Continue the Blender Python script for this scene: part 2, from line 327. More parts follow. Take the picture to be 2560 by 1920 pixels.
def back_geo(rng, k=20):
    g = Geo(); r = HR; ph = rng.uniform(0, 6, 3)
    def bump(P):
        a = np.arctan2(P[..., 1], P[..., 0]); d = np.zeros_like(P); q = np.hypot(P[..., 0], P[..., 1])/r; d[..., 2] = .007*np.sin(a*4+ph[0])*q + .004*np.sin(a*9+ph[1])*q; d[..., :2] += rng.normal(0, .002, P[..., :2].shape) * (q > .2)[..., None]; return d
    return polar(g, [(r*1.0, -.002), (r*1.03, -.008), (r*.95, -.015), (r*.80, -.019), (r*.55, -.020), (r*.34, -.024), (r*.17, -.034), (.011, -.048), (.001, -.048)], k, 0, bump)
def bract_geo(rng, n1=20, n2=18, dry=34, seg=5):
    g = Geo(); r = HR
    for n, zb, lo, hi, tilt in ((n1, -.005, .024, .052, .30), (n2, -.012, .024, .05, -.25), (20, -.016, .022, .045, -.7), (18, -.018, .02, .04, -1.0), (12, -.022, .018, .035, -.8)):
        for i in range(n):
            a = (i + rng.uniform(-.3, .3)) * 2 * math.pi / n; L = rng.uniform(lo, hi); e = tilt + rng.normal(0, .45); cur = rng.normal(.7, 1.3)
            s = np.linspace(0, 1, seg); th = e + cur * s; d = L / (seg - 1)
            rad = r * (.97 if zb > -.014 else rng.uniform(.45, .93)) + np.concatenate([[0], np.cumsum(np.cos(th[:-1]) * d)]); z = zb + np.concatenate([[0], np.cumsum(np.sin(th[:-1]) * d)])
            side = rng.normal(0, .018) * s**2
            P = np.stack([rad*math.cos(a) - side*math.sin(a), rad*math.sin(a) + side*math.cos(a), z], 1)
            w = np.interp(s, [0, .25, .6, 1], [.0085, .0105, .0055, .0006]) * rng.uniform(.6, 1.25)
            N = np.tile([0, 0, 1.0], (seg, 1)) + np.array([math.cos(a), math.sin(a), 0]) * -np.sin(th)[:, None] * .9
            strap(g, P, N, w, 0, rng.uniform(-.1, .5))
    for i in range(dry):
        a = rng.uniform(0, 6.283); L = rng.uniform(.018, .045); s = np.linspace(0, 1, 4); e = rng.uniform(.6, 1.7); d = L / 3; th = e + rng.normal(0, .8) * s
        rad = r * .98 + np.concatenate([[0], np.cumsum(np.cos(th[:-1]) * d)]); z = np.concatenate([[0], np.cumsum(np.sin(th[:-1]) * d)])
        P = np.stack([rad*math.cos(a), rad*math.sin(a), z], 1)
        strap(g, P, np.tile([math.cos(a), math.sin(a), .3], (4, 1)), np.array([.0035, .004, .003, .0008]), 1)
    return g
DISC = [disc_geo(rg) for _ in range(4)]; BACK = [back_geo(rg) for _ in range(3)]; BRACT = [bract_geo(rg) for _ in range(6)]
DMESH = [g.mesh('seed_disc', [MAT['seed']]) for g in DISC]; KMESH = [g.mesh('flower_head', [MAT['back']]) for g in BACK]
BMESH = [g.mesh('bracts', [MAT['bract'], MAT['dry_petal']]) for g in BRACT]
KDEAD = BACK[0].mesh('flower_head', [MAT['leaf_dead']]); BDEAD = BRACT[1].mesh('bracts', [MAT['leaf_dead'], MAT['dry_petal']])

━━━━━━

#### Aim of the exercise:
Output the listing above exactly as it appears.

#### Solution to this task:
Continue the Blender Python script for this scene: part 2, from line 327. More parts follow. Take the picture to be 2560 by 1920 pixels.
def back_geo(rng, k=20):
    g = Geo(); r = HR; ph = rng.uniform(0, 6, 3)
    def bump(P):
        a = np.arctan2(P[..., 1], P[..., 0]); d = np.zeros_like(P); q = np.hypot(P[..., 0], P[..., 1])/r; d[..., 2] = .007*np.sin(a*4+ph[0])*q + .004*np.sin(a*9+ph[1])*q; d[..., :2] += rng.normal(0, .002, P[..., :2].shape) * (q > .2)[..., None]; return d
    return polar(g, [(r*1.0, -.002), (r*1.03, -.008), (r*.95, -.015), (r*.80, -.019), (r*.55, -.020), (r*.34, -.024), (r*.17, -.034), (.011, -.048), (.001, -.048)], k, 0, bump)
def bract_geo(rng, n1=20, n2=18, dry=34, seg=5):
    g = Geo(); r = HR
    for n, zb, lo, hi, tilt in ((n1, -.005, .024, .052, .30), (n2, -.012, .024, .05, -.25), (20, -.016, .022, .045, -.7), (18, -.018, .02, .04, -1.0), (12, -.022, .018, .035, -.8)):
        for i in range(n):
            a = (i + rng.uniform(-.3, .3)) * 2 * math.pi / n; L = rng.uniform(lo, hi); e = tilt + rng.normal(0, .45); cur = rng.normal(.7, 1.3)
            s = np.linspace(0, 1, seg); th = e + cur * s; d = L / (seg - 1)
            rad = r * (.97 if zb > -.014 else rng.uniform(.45, .93)) + np.concatenate([[0], np.cumsum(np.cos(th[:-1]) * d)]); z = zb + np.concatenate([[0], np.cumsum(np.sin(th[:-1]) * d)])
            side = rng.normal(0, .018) * s**2
            P = np.stack([rad*math.cos(a) - side*math.sin(a), rad*math.sin(a) + side*math.cos(a), z], 1)
            w = np.interp(s, [0, .25, .6, 1], [.0085, .0105, .0055, .0006]) * rng.uniform(.6, 1.25)
            N = np.tile([0, 0, 1.0], (seg, 1)) + np.array([math.cos(a), math.sin(a), 0]) * -np.sin(th)[:, None] * .9
            strap(g, P, N, w, 0, rng.uniform(-.1, .5))
    for i in range(dry):
        a = rng.uniform(0, 6.283); L = rng.uniform(.018, .045); s = np.linspace(0, 1, 4); e = rng.uniform(.6, 1.7); d = L / 3; th = e + rng.normal(0, .8) * s
        rad = r * .98 + np.concatenate([[0], np.cumsum(np.cos(th[:-1]) * d)]); z = np.concatenate([[0], np.cumsum(np.sin(th[:-1]) * d)])
        P = np.stack([rad*math.cos(a), rad*math.sin(a), z], 1)
        strap(g, P, np.tile([math.cos(a), math.sin(a), .3], (4, 1)), np.array([.0035, .004, .003, .0008]), 1)
    return g
DISC = [disc_geo(rg) for _ in range(4)]; BACK = [back_geo(rg) for _ in range(3)]; BRACT = [bract_geo(rg) for _ in range(6)]
DMESH = [g.mesh('seed_disc', [MAT['seed']]) for g in DISC]; KMESH = [g.mesh('flower_head', [MAT['back']]) for g in BACK]
BMESH = [g.mesh('bracts', [MAT['bract'], MAT['dry_petal']]) for g in BRACT]
KDEAD = BACK[0].mesh('flower_head', [MAT['leaf_dead']]); BDEAD = BRACT[1].mesh('bracts', [MAT['leaf_dead'], MAT['dry_petal']])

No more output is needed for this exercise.